Boeing a vendu 1.413 avions commerciaux en 2007, un record. Airbus se prépare également à annoncer des résultats impressionnants.
La question qui vient à l’esprit est d’une simplicité biblique : les compagnies aériennes trouveront-elles suffisamment de passagers pour remplir les avions qu’elles commandent sans discontinuer ? N’y aurait-il pas un risque de fuite en avant qui mène tôt ou tard à de sérieuses déconvenues ?
Le bilan commercial de Boeing pour 2007 fait état, annulations déduites, de 1.413 commandes.
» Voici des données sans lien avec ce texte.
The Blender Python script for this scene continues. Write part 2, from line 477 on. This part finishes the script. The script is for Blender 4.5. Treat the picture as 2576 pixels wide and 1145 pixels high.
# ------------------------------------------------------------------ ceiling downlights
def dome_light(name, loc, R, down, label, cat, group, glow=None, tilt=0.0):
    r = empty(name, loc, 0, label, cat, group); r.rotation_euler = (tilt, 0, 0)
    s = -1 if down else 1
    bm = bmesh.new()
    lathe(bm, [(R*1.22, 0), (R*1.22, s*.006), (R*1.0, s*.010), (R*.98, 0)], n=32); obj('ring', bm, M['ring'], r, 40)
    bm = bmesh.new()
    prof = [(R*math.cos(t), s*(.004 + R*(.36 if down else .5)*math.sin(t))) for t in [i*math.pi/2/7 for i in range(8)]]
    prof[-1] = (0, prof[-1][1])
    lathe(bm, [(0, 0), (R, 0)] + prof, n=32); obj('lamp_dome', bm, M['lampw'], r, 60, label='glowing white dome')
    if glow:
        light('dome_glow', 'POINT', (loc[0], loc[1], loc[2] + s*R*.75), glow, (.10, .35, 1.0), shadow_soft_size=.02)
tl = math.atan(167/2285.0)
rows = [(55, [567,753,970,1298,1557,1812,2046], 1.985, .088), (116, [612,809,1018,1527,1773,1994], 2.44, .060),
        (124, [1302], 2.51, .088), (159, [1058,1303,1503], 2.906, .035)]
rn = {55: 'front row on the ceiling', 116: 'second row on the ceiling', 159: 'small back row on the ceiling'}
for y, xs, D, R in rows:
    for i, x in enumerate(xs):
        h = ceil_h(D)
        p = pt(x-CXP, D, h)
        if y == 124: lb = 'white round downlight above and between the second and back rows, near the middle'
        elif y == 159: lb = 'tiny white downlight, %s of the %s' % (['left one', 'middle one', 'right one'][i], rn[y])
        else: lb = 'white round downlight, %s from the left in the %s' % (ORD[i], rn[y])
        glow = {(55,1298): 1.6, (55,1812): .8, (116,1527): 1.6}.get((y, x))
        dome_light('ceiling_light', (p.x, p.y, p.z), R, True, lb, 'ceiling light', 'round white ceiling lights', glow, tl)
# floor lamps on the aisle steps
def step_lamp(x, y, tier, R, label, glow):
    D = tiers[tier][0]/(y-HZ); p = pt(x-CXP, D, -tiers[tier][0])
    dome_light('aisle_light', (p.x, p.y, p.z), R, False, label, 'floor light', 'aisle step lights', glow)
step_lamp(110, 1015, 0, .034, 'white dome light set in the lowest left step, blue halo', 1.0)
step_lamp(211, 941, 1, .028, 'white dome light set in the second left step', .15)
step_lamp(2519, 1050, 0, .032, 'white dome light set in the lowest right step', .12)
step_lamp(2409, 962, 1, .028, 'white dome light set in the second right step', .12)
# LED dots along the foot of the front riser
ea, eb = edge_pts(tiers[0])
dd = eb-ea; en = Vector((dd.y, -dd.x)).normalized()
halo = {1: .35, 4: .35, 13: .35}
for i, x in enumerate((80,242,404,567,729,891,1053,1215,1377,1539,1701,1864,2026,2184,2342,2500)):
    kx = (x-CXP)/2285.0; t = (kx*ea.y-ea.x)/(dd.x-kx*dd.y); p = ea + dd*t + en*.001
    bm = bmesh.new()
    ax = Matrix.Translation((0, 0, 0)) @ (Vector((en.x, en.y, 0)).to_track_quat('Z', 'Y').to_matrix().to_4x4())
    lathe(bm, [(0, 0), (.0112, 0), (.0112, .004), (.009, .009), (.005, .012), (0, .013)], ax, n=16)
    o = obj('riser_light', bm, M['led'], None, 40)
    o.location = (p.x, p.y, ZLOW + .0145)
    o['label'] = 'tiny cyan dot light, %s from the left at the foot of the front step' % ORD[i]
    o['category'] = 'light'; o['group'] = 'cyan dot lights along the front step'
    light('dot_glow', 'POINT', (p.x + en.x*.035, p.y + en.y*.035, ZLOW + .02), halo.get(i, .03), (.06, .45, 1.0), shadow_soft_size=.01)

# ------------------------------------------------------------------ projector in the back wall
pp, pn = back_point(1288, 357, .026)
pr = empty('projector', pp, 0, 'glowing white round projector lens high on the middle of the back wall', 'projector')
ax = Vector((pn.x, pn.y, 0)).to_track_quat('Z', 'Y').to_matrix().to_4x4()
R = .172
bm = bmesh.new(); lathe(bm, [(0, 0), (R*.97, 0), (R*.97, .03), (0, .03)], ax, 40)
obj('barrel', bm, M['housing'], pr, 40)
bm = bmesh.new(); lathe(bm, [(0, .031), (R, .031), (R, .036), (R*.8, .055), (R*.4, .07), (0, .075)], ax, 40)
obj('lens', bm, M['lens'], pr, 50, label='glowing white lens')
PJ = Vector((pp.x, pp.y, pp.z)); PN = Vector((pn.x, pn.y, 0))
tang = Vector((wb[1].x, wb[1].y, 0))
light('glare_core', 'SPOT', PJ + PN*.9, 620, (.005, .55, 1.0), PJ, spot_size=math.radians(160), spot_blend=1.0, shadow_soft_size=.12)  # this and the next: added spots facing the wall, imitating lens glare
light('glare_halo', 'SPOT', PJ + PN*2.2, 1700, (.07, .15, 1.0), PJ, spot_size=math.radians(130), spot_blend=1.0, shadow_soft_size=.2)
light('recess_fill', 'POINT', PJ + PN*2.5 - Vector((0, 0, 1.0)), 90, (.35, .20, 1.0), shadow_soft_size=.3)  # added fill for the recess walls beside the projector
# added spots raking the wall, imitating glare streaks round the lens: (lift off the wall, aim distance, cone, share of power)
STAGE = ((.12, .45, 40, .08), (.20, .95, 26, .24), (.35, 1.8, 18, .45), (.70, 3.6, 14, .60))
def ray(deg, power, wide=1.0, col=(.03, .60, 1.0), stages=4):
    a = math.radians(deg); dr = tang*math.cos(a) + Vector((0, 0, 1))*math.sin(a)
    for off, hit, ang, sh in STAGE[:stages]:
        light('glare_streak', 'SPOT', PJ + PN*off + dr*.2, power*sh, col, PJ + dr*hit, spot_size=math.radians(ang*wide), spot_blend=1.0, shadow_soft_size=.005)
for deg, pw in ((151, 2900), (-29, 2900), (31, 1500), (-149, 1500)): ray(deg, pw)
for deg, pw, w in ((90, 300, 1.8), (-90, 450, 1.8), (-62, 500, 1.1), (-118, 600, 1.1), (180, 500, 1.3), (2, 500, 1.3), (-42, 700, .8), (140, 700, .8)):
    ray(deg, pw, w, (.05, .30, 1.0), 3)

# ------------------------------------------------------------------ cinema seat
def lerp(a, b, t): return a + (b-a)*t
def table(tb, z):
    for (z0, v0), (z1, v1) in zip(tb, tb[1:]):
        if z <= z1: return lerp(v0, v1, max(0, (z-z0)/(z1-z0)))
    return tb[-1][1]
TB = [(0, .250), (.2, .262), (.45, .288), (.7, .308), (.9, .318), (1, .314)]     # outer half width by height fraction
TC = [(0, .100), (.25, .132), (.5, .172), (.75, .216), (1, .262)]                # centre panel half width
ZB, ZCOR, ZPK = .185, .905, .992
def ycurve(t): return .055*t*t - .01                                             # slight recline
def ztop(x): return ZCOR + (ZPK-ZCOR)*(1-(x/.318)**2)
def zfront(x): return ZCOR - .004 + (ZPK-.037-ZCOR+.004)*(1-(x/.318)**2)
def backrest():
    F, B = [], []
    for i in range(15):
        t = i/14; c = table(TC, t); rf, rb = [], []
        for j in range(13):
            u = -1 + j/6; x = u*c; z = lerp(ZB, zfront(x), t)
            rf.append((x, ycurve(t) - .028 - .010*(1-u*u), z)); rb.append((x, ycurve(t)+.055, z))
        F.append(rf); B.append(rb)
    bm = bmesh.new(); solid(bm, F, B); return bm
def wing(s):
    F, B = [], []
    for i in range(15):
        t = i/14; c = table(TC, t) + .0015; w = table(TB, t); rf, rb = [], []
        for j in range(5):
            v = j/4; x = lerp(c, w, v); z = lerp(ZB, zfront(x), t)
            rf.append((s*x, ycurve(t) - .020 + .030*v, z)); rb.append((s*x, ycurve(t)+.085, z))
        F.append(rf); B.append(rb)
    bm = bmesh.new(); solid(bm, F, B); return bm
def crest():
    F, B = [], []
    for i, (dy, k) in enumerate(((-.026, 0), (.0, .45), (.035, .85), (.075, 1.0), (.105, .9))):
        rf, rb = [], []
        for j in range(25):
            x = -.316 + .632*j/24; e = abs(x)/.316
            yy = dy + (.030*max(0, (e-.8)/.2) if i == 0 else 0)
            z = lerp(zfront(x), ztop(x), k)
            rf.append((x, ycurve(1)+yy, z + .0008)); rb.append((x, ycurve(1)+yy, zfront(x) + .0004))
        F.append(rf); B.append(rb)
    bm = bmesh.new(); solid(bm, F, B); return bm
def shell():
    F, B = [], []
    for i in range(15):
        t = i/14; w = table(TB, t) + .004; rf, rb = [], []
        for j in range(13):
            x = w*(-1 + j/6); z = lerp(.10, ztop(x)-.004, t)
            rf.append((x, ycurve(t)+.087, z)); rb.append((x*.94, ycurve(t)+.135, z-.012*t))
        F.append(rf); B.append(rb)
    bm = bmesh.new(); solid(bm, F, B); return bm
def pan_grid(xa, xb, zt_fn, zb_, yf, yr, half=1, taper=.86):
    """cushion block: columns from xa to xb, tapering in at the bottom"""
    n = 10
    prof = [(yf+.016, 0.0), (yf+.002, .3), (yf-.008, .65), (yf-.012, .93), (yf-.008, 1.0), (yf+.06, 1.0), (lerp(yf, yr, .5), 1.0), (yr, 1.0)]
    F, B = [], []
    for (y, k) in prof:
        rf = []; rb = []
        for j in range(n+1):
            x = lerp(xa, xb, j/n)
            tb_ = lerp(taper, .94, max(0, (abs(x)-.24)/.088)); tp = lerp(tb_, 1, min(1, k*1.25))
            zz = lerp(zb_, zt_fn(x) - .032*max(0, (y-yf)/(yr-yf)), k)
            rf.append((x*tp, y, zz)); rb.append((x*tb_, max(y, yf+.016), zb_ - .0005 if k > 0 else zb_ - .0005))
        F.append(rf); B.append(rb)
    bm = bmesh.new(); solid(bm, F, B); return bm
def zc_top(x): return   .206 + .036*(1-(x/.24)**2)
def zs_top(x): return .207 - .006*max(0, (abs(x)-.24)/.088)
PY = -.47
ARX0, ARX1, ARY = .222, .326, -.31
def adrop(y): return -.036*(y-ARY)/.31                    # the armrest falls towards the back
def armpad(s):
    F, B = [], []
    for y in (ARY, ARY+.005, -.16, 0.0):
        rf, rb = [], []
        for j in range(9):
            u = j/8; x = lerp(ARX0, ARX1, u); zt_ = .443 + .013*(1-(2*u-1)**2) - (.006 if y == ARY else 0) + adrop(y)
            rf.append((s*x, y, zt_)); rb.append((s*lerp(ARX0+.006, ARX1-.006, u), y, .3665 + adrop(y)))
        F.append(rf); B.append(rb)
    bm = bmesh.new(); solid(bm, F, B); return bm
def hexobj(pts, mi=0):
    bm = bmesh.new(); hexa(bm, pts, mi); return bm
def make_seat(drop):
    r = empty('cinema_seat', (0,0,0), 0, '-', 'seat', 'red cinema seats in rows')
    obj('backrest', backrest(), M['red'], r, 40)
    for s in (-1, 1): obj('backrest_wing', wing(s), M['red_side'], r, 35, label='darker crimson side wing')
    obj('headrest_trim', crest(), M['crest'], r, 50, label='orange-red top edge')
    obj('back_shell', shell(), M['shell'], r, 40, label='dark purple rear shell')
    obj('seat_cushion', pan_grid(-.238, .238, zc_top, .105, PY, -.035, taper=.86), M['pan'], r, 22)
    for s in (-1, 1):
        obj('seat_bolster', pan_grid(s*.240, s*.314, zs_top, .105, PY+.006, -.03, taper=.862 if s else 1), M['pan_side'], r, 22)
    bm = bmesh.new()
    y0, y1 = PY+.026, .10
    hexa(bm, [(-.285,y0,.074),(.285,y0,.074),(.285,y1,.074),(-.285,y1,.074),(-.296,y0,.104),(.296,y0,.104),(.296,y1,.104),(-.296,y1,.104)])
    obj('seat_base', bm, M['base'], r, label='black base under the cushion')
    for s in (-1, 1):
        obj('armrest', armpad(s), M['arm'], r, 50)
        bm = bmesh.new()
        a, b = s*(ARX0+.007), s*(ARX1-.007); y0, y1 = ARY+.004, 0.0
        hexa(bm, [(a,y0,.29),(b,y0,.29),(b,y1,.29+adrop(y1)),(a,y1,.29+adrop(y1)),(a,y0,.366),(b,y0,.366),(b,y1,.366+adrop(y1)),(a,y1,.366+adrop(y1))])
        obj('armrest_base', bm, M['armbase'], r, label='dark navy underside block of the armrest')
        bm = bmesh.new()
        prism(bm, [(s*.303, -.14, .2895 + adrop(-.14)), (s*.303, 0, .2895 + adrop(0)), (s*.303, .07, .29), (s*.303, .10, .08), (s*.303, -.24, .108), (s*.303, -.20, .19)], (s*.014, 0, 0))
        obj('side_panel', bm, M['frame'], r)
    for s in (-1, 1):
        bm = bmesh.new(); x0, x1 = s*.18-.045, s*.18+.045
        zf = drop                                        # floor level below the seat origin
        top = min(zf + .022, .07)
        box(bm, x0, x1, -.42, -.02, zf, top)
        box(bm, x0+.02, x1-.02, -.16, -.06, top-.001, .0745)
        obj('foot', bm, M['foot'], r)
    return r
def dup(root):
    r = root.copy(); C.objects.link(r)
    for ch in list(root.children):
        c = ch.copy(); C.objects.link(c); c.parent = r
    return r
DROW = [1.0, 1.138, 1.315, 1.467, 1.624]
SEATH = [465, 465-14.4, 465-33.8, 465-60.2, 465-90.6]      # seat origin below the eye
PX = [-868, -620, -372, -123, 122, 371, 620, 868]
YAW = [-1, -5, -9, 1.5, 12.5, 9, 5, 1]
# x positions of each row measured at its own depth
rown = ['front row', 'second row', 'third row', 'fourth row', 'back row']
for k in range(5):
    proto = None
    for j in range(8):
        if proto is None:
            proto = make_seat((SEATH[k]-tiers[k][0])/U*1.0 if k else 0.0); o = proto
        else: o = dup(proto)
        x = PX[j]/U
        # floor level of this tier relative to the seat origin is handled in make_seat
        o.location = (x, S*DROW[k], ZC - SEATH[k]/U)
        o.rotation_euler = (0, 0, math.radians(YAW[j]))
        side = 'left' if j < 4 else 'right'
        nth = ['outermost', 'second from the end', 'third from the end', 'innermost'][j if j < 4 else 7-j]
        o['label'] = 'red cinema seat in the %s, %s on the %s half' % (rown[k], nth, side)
Impressionnant ! Airbus, pour sa part, ne publiera ses chiffres définitifs que dans quelques jours mais fera probablement aussi bien, sinon mieux. Pris au jeu, les deux rivaux utilisent désormais les mêmes méthodes. A savoir des efforts colossaux, en décembre, pour transformer des engagements d’achats et lettres d’intention en commandes fermes avant le 31 décembre à minuit.
Seattle est devenu orfèvre en la matière. Mais Toulouse excelle tout autant. C’est d’autant moins difficile, cette fois-ci, que le constructeur européen a obtenu récemment des engagements spectaculaires, notamment 160 avions supplémentaires pour la Chine, 100 pour le loueur Dubai Aerospace Entreprise, 50 pour Qantas Airways, 50 pour Air One, etc. De quoi faire grimper in extremis les statistiques de ventes de 2007. Certains de ces contrats sont signés, tenus secrets, pour la beauté du petit coup médiatique à venir sous peu.
Bien sûr, cette course est vaine mais fait néanmoins la joie des médias et le bonheur d’observateurs qui oublient souvent de mettre ces chiffres en contexte. D’où la nécessité, nous semble-t-il, d’un petit rappel à l’ordre.
Si l’on admet que le trafic aérien mondial va continuer de croître de 5% par an environ, et en tenant compte tout à la fois du besoin de capacité supplémentaire qui en résulte, du retrait d’appareils anciens, de l’utilisation toujours meilleure des flottes, de coefficients moyens d’occupation des sièges plus élevés que dans le passé, on constate que les compagnies ont besoin d’un millier d’avions nouveaux par an, réseaux régionaux mis à part. Ni plus, ni moins.
En supposant qu’Airbus et Boeing se partagent le marché à 50/50 (ce qui est actuellement le cas), chacun d’eux est donc amené à produire environ 500 avions par an. Ce qui est effectivement le cas, à quelques unités près. Dans ces conditions, la conclusion saute aux yeux : le rythme actuel, près de 3.000 avions vendus en 12 mois, plus de 2.000 au cours des deux années précédentes, ne peut constituer qu’une flambée exceptionnelle. Toute prolongation serait irrationnelle, voire dangereuse.
Dès 2008, en toute logique, le calme devrait s’imposer, les commandes se raréfier, ceci compensant cela. Avec 12 mois d’avance sur la suite des événements, on imagine déjà les titres d’innombrables articles insensés annonçant gravement le pire : crise dans l’industrie aéronautique civile, Airbus et Boeing en difficulté, les nuages s’accumulent au-dessus de Seattle et Toulouse, etc., etc. Même les grandes signatures sont mauvaises en arithmétique, incapables de calculer une moyenne pondérée, d’admettre qu’on ne joue pas impunément avec cette valse de centaines de milliards d’euros forts et de dollars fragilisés.
Il nous reste un an pour nous préparer à lire le pire.